Mal'akh appears in the stereotypically sinister prologue, disguising his identity as he is initiated into the highest echelon of Freemasonry. Next up is the return of Langdon, first seen here on a private plane en route to Washington. He has agreed on short notice to give a speech at the behest of Peter Solomon, Langdon's mentor and Katherine's brother. Why is Langdon in such demand? He's barely off the plane when a woman brings up his last book, the one about the church and the sacred feminine: it seems to have created some kind of stir. "What a delicious scandal that one caused!" she says. "You do enjoy putting the fox in the henhouse!"

Langdon heads for the National Statuary Hall in the Capitol building, where he is to speak. And here comes Mr Brown's first neat trick: The Solomon summons was fake. There's no audience waiting. Just as Langdon realises he has been lured to Washington under a false pretext, a shriek arises from the Rotunda. Some fiend has deposited Peter Solomon's severed, tattooed hand right above the Capitol Crypt – and right below the dome art that depicts George Washington, founding father and Freemason, as an ascending deity. "That hardly fits with the Christian underpinnings of this country," huffs the tiny, irritating CIA official who serves as this book's Jar Jar Binks, when Langdon starts holding forth about the "Ancient Mysteries" the Capitol hides.

Meanwhile, at the Smithsonian Museum Support Centre in Maryland (the book gives street addresses if you don't want to wait for the official Dan Brown bus tours), Dr Solomon is in her lab. It is located within an immense, highly guarded building that also houses Mars meteorite ALH-84001 and an architeuthis (aka giant squid). And here it's worth bringing up that Mr Brown has a sideline as a walking crossword puzzle. His code- and clue-filled book is dense with exotica, from Futhark to Eiomahe to the Kubera Kolam. As for actual symbology, there's a fabulous moment when Mal'akh has Langdon trapped in a box that is rapidly filling with water. He suddenly shows Langdon a 64-symbol-encoded grid. If Langdon doesn't figure out its meaning in less than 60 seconds, he'll stop breathing and something truly terrible will happen: we won't get to hyperventilate through another mind-blowing Langdon story.

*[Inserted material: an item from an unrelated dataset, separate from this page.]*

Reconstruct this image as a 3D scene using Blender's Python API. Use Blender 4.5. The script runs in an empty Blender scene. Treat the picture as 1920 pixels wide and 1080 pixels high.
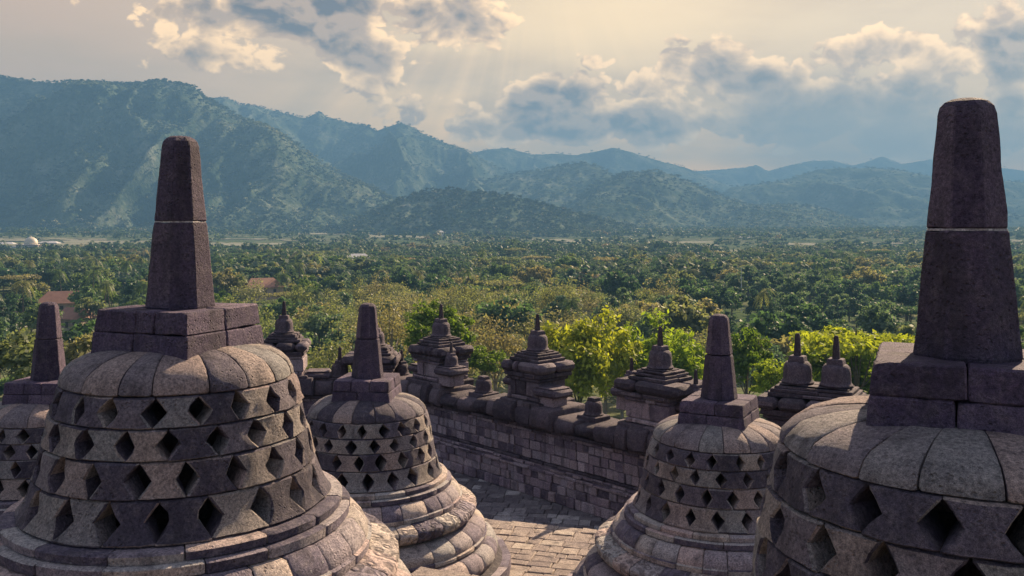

Mr Brown's splendid ability to concoct 64-square grids outweighs what might otherwise be authorial shortcomings. Within this book's hermetically sealed universe, characters' motivations don't really have to make sense; they just have to generate the non-stop momentum that makes The Lost Symbol impossible to put down. So Mal'akh's story is best not dissected beyond the facts that he is bad, self-tattooed, self-castrated and not Langdon's friend.

Also, the author uses so many italics that even brilliant experts wind up sounding like teenage girls. And Mr Brown would face an interesting creative challenge if the phrases "What the hell ...?," "Who the hell ... ?" and "Why the hell ... ?" were made unavailable to him. The surprises here are so fast and furious that those phrases get quite the workout.

Then again, Mr Brown's excitable, hyperbolic tone is one of the guilty pleasures of his books. (" 'Actually, Katherine, it's not gibberish.' His eyes brightened again with the thrill of discovery. 'It's ... Latin.' ") It's all in a day's work for Langdon to ponder "a single solitary image that represented the illumination of the Egyptian sun god, the triumph of alchemical gold, the wisdom of the Philosopher's Stone, the purity of the Rosicrucian Rose, the moment of the Creation, the All, the dominance of the astrological sun" and so much more in that cosmically mystical vein. The Lost Symbol manages to take a twisting, turning route through many such aspects of the occult even as it heads for a final secret that is surprising for a strange reason: it's unsurprising. It also amounts to an affirmation of faith. In the end it is Mr Brown's sweet optimism, even more than Langdon's sleuthing and explicating, that may amaze his readers most.

Mr Brown was writing sensational visual scenarios long before his books became movie material. This time he again enlivens his story with amazing imagery. Some particularly hot spots: the unusually suspense-generating setup for Katherine's laboratory; the innards of the Library of Congress; the huge tank of the architeuthis; and two highly familiar tourist stops, both rendered newly breathtaking by Mr Brown's clever shifting of perspective. Thanks to him, picture postcards of the capital's most famous monuments will never be the same.

Finally, there's the jacket art for The Lost Symbol, its background covered with hundreds of symbols that form tiny coded inscriptions. These are so faint that in order to see them you need to pick up an actual copy of the book. You were probably going to do that anyhow.